The practice has deep roots. In the 1950s a French farmer and biochemist named André Voisin spent years watching his cattle graze and arrived at a simple insight: the rest period is everything. Give the grass enough time to recover and it comes back stronger every time. 

A decade later, Allan Savory formalized the idea into what he called holistic planned grazing, arguing that carefully managed animal impact could reverse land degradation, and even help to reverse climate change when done at scale and as part of global planning efforts. The science is still debated and is context-specific, but the core principle has held across generations:

Move livestock often. Give the land sufficient rest. Repeat.

Jenna Coughlin, Shepherds of the Coast — tending her flock through the winter months.

Right now, many Marin ranchers are doing exactly this, spreading animals across as much land as possible, rotating between paddocks and thinking about how to protect winter forage reserves on their home ranches. With the grass growing fast and the soil still moist, grazed land recovers quickly—a paddock rested for a few weeks in early May comes back with vigor. That window closes as the dry season sets in. Part of the spring’s feverish mindset is knowing that the opportunity to improve the land is right now, while the iron is hot.

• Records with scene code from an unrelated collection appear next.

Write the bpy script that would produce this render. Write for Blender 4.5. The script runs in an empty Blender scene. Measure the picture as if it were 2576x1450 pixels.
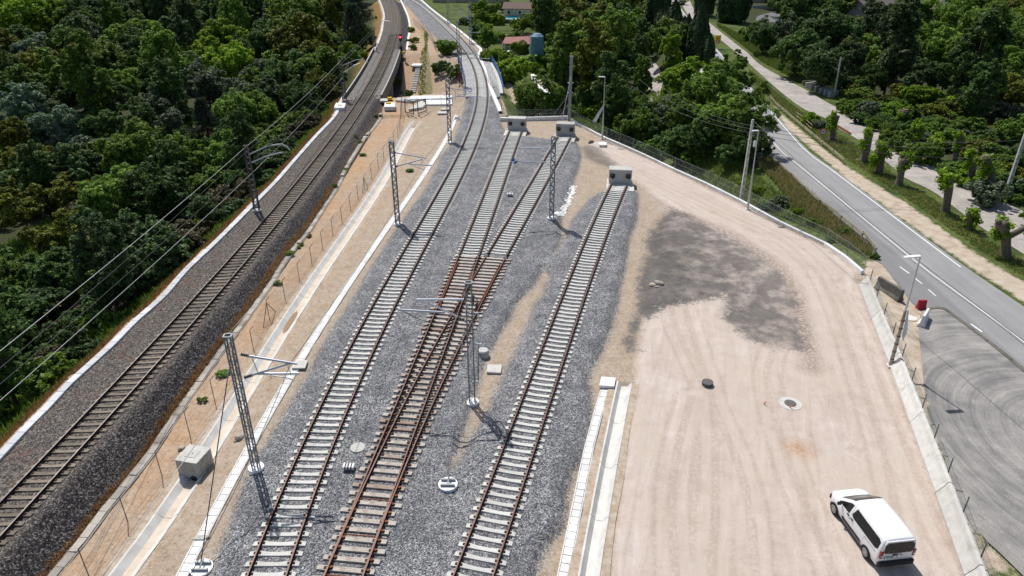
import bpy, bmesh, math, random
import numpy as np
from mathutils import Vector, Matrix
R_ = math.radians
random.seed(7); rng = np.random.default_rng(7)
S = bpy.context.scene
COL = S.collection

# ---------------------------------------------------------------- camera
CAMH = 26.3; TH = R_(27.45); FPX = 1786.0
cam = bpy.data.cameras.new('camera'); cam.sensor_width = 36; cam.lens = FPX/2576*36
cam.clip_start = .5; cam.clip_end = 6000
co = bpy.data.objects.new('camera', cam); COL.objects.link(co)
co.location = (0, 0, CAMH); co.rotation_euler = (math.pi/2-TH, 0, 0); S.camera = co
# ---------------------------------------------------------------- light
SUN = Vector((-.245, .475, .845)).normalized()
w = bpy.data.worlds.new('World'); S.world = w; w.use_nodes = True
wn = w.node_tree; bg = wn.nodes['Background']
sk = wn.nodes.new('ShaderNodeTexSky'); sk.sky_type = 'NISHITA'; sk.sun_disc = False
sk.sun_elevation = math.asin(SUN.z); sk.sun_rotation = math.atan2(SUN.x, SUN.y) % (2*math.pi)
sk.air_density = 1.0; sk.dust_density = 1.5
wn.links.new(sk.outputs[0], bg.inputs[0]); bg.inputs[1].default_value = .085
sl = bpy.data.lights.new('sun', 'SUN'); sl.energy = 4.2; sl.angle = R_(.53); sl.color = (1, .955, .89)
so = bpy.data.objects.new('sun', sl); COL.objects.link(so); so.rotation_euler = SUN.to_track_quat('Z', 'Y').to_euler()
S.view_settings.view_transform = 'Standard'; S.view_settings.look = 'None'
S.view_settings.exposure = 0.12; S.view_settings.gamma = 1
S.render.engine = 'CYCLES'

# ---------------------------------------------------------------- projection: a pixel of the photo (2576 wide) -> a place on level z
cT, sT = math.cos(TH), math.sin(TH)
def ray(px, py):
    a = (px-1288)/FPX; t = (py-725)/FPX
    return np.array([a, cT-t*sT, -(sT+t*cT)])
def P(px, py, z=0.0):
    d = ray(px, py); k = (z-CAMH)/d[2]
    return np.array([d[0]*k, d[1]*k, z])
def Ppts(pts, z=0.0): return np.array([P(x, y, z)[:2] for x, y in pts])
def Pup(px, py, X, Y):           # height of the point above (X,Y) seen at row py
    t = (py-725)/FPX             # (H-h)c - Ys = t (Yc + (H-h)s)
    return CAMH - Y*(sT+t*cT)/(cT-t*sT)

def sdist(poly, X, Y):           # signed distance, positive inside
    poly = np.asarray(poly, float); X = np.asarray(X, float); Y = np.asarray(Y, float)
    d = np.full(X.shape, 1e18); ins = np.zeros(X.shape, bool)
    n = len(poly)
    for i in range(n):
        ax, ay = poly[i]; bx, by = poly[(i+1) % n]
        ex, ey = bx-ax, by-ay; L = ex*ex+ey*ey+1e-12
        t = np.clip(((X-ax)*ex+(Y-ay)*ey)/L, 0, 1)
        d = np.minimum(d, (X-ax-t*ex)**2+(Y-ay-t*ey)**2)
        if abs(ey) > 1e-12:
            c = ((ay > Y) != (by > Y)) & (X < ex*(Y-ay)/ey+ax)
            ins ^= c
    d = np.sqrt(d)
    return np.where(ins, d, -d)
def sstep(a, b, x):
    t = np.clip((x-a)/(b-a), 0, 1); return t*t*(3-2*t)
def fitline(px, deg, z=0.0):
    w_ = Ppts(px, z); y = w_[:, 1]; x = w_[:, 0]
    m, s = y.mean(), y.std(); c = np.polyfit((y-m)/s, x, deg, w=1/np.sqrt(y)); lo, hi = y.min(), y.max()
    def f(Y):
        Y = np.asarray(Y, float); Yc = np.clip(Y, lo, hi)
        v = np.polyval(c, (Yc-m)/s); sl_ = np.polyval(np.polyder(c), (Yc-m)/s)/s
        return v+sl_*(Y-Yc)
    return f
def interpline(px, z=0.0):
    w_ = Ppts(px, z); o = np.argsort(w_[:, 1]); x = w_[o, 0]; y = w_[o, 1]
    return lambda Y: np.interp(Y, y, x)

# ---------------------------------------------------------------- traced lines
E_px = [(-150,1460),(39,1262.5),(207.6,1086),(287.4,993),(439,830.6),(510.2,751.3),(587.8,663),(664.4,575),(720,506),(810.5,396.8),(892.4,287.5),
        (905.5,267.8),(939,201),(955,167.4),(974,134),(986.5,100),(993.5,67),(989.5,33.5),(979,0)]
A_px = [(669,1450),(881.6,938.5),(1039.3,623.4),(1091.8,535.3),(1145,447),(1177.6,368.3),(1201.6,301),(1213,234),(1213,201),(1202,167),(1181,134),(1155,100),(1124,67),(1084,33.5),(1039,0)]
B_px = [(866,1440.8),(914,1317.5),(983,1141.2),(1030,1017.9),(1063.5,938.5),(1083.5,885.6),(1127,779.9),(1164,676.3),(1188,623.4),(1219.4,535.3),(1252.7,447.2),(1298,326.4)]
C_px = [(866,1440.8),(917,1317.5),(995,1141.2),(1048,1017.9),(1090.5,938.5),(1113.9,885.6),(1173.3,779.9),(1230,676.3),(1260.5,623.4),(1309.5,535.3),(1361.9,447.2),(1420,342)]
D_px = [(1189,1450),(1285,1185),(1367,958),(1394.6,870),(1456,711.6),(1518,553),(1557.6,463)]
XE = fitline(E_px, 5, .08); XA = fitline(A_px, 6); XB = fitline(B_px, 4); XC = fitline(C_px, 4); XD = fitline(D_px, 3)
TW_px = [(-130,1280),(0,1146.5),(53,1090),(116,1026.6),(169,970),(197,944),(282,866.7),(338,810),(409,747),(472,676),(546,606),(624,528),(693,458),(706,443.6),(746.5,397),(796.5,340.6),(843,290.6),
         (859.6,251),(886,207.6),(920,157),(946.6,117),(960,80),(963,60),(966,37),(958,10),(953,0)]
KB_px = [(20,1600),(137.5,1446),(208,1361.5),(268,1280),(324,1213),(384,1136),(444,1044),(507.6,952.6),(560,880),(606,821.7),(646,765),(674.6,725),(711.6,668),(747,619),(778.5,580),(805.8,537),(843,481),(871,428),(896,387),(921,347),(956,300),
         (966.7,268),(976.8,241),(993.5,201),(1023.6,127),(1028.7,100),(1032,67),(1027,43.5),(1013.6,10),(1008,0)]
TA_px = [(400,1560),(458,1449.6),(518,1354),(550,1273),(599,1178),(641.6,1097),(691,1012.5),(732,940),(772,888),(815,821),(860.5,747),(903,676),(952,606),(991,549),(1030,493),(1061,450),(1100.6,391.7),(1130.8,331.5),(1148,290)]
CH_px = [(235,1550),(310,1439),(370,1361.5),(433.6,1273),(476,1213.5),(550,1097),(592,1030),(645.5,941),(691,863),(730,800),(765,747),(815,673),(857,613),(903,549.5),(956,468),(990,402),(1017,355),(1050,305)]
TR_px = [(1395,1555),(1418,1442.6),(1439.5,1336.8),(1460.7,1231),(1481.8,1129),(1506.5,1033.7),(1524,974)]
CR_px = [(1462,1555),(1486,1442.6),(1506.5,1291),(1527.6,1185),(1547,1079.5),(1571.7,963)]
WR_px = [(1057,0),(1127,60),(1198,124),(1211,141),(1231,201),(1258,268),(1262,285)]
WALL_px = [(1257,306),(1340,304),(1428,301),(1455,315),(1515,348),(1562,368),(1622,395),(1699,432),(1783,470),(1859,508),(1917,540),(1979,574),(2042.5,602),(2085,623.5),(2120,648),(2152,673),(2169,690)]
JW_px = [(2166,708),(2199,800),(2240,905),(2262,960),(2299,1060),(2330,1150),(2365,1240),(2392,1320),(2437,1449),(2475,1560)]
ZF = -.6                     # formation level; rail tops are z = 0
ZY = -.45                    # gravel yard level
XTW = interpline(TW_px, -.3); XKB = interpline(KB_px, -1.1); XTA = fitline(TA_px, 6, -.6); YCR = P(1571, 964, -.5)[1]; XWR = interpline(WR_px, -.5)
XCH = fitline(CH_px, 5, -.8); XCR = fitline(CR_px, 2, -.5)

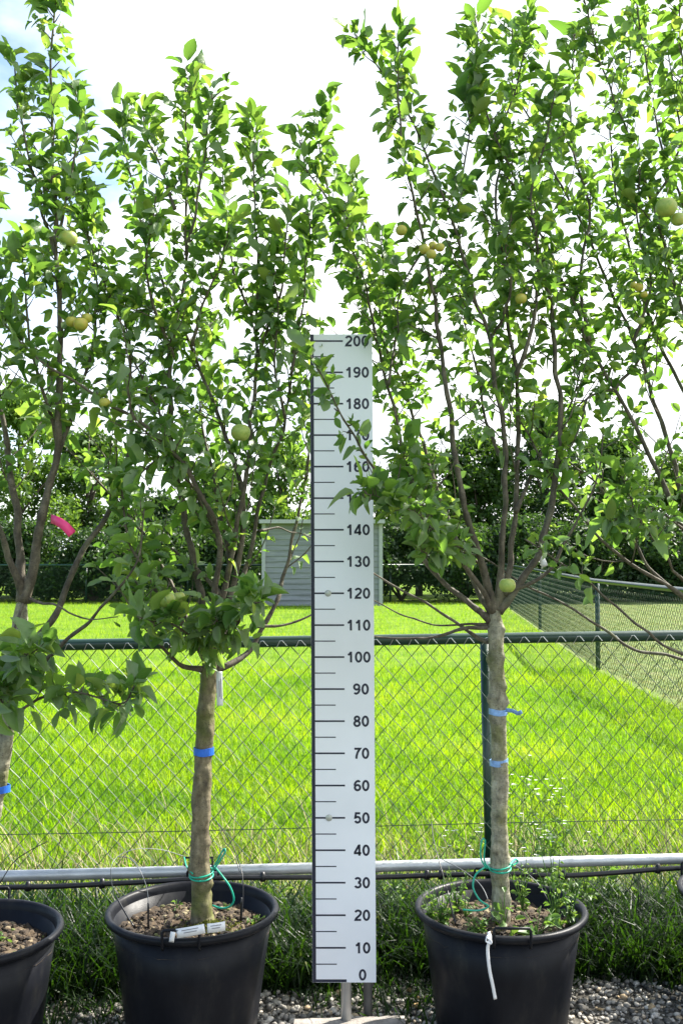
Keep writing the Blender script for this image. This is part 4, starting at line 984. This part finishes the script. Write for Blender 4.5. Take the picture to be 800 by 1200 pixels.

Of course, this kind of precision in Marin’s ranching takes investment — the right fencing, water infrastructure, the tools to manage animals across multiple paddocks. It’s one reason MALT’s small grants program exists, providing capital to help our farmers and ranchers upgrade the infrastructure needed to graze and grow smarter.

“Rotational grazing is the right thing for the land,” says Bill Dellinger of Ledger Ranch, a previous small grant recipient. “But it’s also just good business—done right, you can run more animals and the land can keep getting better every year.”

The only thing that tempers the spring grass fever is hard physical labor—a good sweat from work tending to livestock.

The more time I spend in Marin County, the more I realize how much I still don’t know. But each wave of spring grass teaches me a little more and carries me a little farther. Agriculture in Marin County, I’ve come to understand, has always been in flux—an economy dependent on national markets, consumer demand, climate variability, policy changes—the pressures that surely keep ranchers up at night. But underneath all of it, the grass keeps growing.

As Ralph Grossi, longtime Marin County rancher and MALT Board Emeritus, put it: “Whatever the future of agriculture in Marin County looks like, one thing for sure is that it will be grass-based.”